Les monteurs face à l'IA : entre avancée et inquiétude
Depuis quelques années, l’intelligence artificielle est intégrée dans les outils de montage, permettant “au monteur de gagner en efficacité”, selon l’étude du CNC sur l’IA publiée en avril 2024. Dans cette perspective-là, l'IA a bien des apports. Elle peut retoucher automatiquement des images, détecter des “cuts”, reconnaître des objets et des personnes, créer des depth maps (cartes de disparité 3D), transcrire des dialogues, monter au texte (à partir d’un document écrit), accéder plus facilement aux rushes. L’IA ouvre également la possibilité de monter dans une langue étrangère grâce aux outils de traduction.
À un niveau plus créatif, l’IA permet de suggérer des plans de coupe ou des effets sonores, maquetter des effets spéciaux, changer le format d’un film, générer des dialogues avec la voix des acteurs, copier-coller des comédiens pour les mettre dans d’autres décors, ou allonger la durée d’un plan. Elle améliore également artificiellement la définition des images, ce qui peut permettre, par exemple, l’utilisation de plans filmés au smartphone.
L’IA peut aussi avoir un impact sur le montage du son, en facilitant le traitement des pistes audio (qualité du son, isolation de sons sur une piste audio, suppression des silences ou des bruits de fond, ducking, synchronisation…), le mixage (harmonisation de l’ensemble des pistes audio) et le mastering (amélioration du rendu final, contrôle qualité…).

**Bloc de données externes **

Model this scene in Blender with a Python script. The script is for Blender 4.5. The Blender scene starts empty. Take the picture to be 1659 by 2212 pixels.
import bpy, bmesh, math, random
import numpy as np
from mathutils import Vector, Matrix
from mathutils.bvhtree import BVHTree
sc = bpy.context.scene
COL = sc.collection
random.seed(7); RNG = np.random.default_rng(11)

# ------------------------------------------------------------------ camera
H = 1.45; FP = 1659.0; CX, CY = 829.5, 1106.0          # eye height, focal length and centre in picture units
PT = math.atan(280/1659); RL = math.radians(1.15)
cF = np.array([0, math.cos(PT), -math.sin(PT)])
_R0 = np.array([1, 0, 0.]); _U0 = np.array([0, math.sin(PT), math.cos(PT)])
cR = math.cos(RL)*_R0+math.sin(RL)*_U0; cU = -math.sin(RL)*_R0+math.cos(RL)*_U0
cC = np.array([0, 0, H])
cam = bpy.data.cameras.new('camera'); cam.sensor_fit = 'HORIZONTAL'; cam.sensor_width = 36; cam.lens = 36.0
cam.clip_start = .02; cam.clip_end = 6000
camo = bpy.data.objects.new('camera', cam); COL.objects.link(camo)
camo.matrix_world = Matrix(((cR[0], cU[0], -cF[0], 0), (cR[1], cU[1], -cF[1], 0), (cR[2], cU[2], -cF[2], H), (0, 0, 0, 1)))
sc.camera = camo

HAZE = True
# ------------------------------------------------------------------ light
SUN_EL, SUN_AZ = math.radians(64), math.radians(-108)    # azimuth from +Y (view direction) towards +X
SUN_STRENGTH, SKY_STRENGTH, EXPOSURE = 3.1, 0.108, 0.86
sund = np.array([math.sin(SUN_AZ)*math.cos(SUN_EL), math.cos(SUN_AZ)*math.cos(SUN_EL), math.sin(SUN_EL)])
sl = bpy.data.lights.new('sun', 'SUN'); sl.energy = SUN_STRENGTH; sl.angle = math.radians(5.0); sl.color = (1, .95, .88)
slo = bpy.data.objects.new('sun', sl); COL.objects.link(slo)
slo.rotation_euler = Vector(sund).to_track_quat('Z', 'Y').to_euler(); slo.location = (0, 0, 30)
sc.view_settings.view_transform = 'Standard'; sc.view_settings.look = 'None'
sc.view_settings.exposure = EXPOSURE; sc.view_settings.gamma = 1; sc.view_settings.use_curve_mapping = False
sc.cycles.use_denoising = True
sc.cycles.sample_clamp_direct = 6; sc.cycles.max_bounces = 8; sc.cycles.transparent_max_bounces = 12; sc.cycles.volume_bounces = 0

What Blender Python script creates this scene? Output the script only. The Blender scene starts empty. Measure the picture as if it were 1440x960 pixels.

Détérioration des conditions de travail
L’impact social de l’IA inquiète grandement la profession. “Nous redoutons que ces nouvelles technologies détériorent nos conditions de travail et nous enlèvent du temps de travail, par exemple pour effectuer le dérushage ou monter une première version, des étapes pourtant cruciales, détaille Julie Depré. Je ne veux pas devenir prompteuse d’une IA qui me proposerait un montage à corriger.” Ces menaces pèsent d’autant plus sur les monteurs des émissions de flux, “où la plus-value artistique est moins essentielle”, et sur les assistants monteurs, chargés notamment de maquetter les VFX, organiser les rushes, pré-monter. “On s’inquiète de voir ces tâches prises en charge par l’IA”, insiste-t-elle.
Côté artistique, Mathilde Muyard, cheffe monteuse, membre des Monteurs associés (La Prisonnière de Bordeaux, Bowling Saturne, L’Atelier…) craint une “standardisation” et un “formatage” des images. Julie Dupré regrette enfin que l’on se préoccupe très peu du lourd impact écologique et des problèmes éthiques - vol des données, non confidentialité, non rémunération des ayant-droits… - que l’IA pose.